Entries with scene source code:
__________

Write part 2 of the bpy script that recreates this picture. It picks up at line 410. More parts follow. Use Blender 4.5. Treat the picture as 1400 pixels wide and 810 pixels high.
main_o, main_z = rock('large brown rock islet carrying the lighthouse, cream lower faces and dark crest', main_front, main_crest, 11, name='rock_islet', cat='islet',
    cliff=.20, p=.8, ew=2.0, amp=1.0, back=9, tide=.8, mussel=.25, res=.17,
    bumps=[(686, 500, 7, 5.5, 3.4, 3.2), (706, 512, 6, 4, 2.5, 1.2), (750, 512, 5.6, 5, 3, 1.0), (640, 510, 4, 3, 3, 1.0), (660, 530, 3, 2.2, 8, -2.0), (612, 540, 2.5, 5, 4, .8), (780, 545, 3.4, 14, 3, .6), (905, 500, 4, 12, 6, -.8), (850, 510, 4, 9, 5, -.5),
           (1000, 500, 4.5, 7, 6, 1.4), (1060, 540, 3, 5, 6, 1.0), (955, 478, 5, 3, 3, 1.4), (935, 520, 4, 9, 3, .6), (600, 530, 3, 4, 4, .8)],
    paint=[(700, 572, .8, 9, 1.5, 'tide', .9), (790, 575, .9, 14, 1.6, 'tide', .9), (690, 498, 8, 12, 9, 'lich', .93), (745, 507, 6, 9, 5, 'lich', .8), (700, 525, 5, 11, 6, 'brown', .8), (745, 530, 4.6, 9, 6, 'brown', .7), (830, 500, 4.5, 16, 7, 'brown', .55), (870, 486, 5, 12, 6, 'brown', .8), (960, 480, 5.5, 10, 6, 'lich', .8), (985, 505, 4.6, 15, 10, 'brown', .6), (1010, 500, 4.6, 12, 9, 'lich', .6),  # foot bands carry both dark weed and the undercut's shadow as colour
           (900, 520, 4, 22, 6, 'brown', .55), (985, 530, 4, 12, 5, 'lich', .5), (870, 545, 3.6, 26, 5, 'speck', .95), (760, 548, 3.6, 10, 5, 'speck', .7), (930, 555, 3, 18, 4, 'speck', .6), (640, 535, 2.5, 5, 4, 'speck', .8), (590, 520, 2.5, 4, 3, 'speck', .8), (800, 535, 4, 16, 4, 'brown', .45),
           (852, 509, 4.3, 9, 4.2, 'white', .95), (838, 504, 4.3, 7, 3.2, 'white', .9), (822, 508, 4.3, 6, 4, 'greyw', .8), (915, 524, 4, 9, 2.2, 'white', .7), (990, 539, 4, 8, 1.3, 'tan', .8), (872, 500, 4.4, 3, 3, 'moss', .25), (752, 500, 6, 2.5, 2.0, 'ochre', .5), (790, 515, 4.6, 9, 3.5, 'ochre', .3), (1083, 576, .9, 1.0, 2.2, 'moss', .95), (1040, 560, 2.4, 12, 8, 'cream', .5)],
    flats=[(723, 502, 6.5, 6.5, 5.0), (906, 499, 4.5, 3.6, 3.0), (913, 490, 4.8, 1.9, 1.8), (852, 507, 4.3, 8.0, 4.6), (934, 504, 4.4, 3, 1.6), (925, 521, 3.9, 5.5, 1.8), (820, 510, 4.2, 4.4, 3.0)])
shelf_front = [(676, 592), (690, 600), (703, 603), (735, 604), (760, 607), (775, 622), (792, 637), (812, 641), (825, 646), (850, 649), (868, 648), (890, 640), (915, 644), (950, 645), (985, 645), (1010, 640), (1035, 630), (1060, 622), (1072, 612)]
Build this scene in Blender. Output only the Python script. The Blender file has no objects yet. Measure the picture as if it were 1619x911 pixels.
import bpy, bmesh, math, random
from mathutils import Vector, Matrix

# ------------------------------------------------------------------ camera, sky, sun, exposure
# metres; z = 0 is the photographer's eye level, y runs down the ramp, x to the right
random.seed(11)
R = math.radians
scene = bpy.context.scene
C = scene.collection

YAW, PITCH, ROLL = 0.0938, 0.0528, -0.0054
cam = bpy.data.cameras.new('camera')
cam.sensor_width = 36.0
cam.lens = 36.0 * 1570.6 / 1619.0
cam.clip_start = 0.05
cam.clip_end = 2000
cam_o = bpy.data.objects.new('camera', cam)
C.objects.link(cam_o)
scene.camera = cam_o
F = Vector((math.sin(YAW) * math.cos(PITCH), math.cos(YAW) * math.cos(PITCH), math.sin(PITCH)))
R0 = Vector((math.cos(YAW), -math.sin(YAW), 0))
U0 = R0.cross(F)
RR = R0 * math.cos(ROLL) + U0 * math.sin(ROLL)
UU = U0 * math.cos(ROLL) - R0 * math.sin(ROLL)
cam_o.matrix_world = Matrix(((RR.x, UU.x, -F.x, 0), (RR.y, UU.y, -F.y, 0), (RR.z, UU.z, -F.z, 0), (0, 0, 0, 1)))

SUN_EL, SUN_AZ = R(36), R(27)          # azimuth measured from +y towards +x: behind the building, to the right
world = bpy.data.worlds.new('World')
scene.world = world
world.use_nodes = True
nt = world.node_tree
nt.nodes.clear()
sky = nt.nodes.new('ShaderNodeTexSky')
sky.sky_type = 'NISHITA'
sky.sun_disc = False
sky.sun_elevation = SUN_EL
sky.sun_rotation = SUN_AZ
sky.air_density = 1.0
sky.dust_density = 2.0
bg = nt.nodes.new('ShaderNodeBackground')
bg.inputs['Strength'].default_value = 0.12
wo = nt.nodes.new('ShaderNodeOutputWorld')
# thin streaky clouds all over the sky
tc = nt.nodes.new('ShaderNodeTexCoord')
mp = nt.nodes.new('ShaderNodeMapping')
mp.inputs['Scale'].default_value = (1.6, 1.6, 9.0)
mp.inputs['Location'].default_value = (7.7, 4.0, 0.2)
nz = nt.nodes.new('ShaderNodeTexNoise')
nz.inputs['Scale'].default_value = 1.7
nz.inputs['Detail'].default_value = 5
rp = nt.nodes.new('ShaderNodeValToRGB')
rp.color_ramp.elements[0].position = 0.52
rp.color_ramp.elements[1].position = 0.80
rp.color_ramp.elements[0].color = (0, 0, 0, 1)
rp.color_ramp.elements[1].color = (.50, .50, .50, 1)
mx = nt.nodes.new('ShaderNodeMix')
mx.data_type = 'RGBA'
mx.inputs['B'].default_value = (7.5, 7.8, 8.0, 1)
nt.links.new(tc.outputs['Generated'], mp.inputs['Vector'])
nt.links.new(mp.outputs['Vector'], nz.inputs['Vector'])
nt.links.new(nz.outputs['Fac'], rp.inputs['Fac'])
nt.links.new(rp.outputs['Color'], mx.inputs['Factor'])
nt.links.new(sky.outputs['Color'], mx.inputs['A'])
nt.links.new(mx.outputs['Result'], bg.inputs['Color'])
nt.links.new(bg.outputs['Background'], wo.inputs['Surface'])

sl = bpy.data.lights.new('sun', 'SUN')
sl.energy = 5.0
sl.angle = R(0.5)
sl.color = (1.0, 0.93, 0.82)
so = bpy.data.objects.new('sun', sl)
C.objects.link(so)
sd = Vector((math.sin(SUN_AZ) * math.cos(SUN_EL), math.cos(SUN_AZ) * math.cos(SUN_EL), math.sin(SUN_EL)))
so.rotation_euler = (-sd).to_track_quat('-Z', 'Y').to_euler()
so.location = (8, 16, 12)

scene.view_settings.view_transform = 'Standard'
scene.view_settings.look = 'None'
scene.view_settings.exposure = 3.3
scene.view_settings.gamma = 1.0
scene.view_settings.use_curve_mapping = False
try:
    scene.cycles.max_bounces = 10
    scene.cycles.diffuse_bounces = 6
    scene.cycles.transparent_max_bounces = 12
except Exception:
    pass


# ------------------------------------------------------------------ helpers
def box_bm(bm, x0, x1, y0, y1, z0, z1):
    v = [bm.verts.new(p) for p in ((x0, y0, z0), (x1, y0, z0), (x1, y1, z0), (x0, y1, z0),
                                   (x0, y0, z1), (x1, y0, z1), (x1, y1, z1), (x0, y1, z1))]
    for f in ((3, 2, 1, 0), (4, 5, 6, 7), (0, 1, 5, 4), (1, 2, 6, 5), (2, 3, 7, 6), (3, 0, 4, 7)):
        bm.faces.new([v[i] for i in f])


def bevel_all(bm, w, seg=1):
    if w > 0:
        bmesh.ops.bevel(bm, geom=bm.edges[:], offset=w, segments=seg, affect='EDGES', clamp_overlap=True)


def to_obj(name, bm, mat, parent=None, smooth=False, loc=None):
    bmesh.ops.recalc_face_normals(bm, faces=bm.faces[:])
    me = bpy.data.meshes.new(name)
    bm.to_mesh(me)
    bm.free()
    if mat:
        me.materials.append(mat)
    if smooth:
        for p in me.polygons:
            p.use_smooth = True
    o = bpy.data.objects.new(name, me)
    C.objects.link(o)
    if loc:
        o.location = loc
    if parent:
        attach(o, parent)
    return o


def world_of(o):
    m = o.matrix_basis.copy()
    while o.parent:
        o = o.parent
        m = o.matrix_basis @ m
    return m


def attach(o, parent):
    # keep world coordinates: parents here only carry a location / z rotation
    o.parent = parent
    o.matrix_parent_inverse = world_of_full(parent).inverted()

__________

INSTRUCTION: Write out again only the lines from the line containing "Build this scene" through the line containing "C = scene.collection", both included, exactly as they are.

RESPONSE:
Build this scene in Blender. Output only the Python script. The Blender file has no objects yet. Measure the picture as if it were 1619x911 pixels.
import bpy, bmesh, math, random
from mathutils import Vector, Matrix

# ------------------------------------------------------------------ camera, sky, sun, exposure
# metres; z = 0 is the photographer's eye level, y runs down the ramp, x to the right
random.seed(11)
R = math.radians
scene = bpy.context.scene
C = scene.collection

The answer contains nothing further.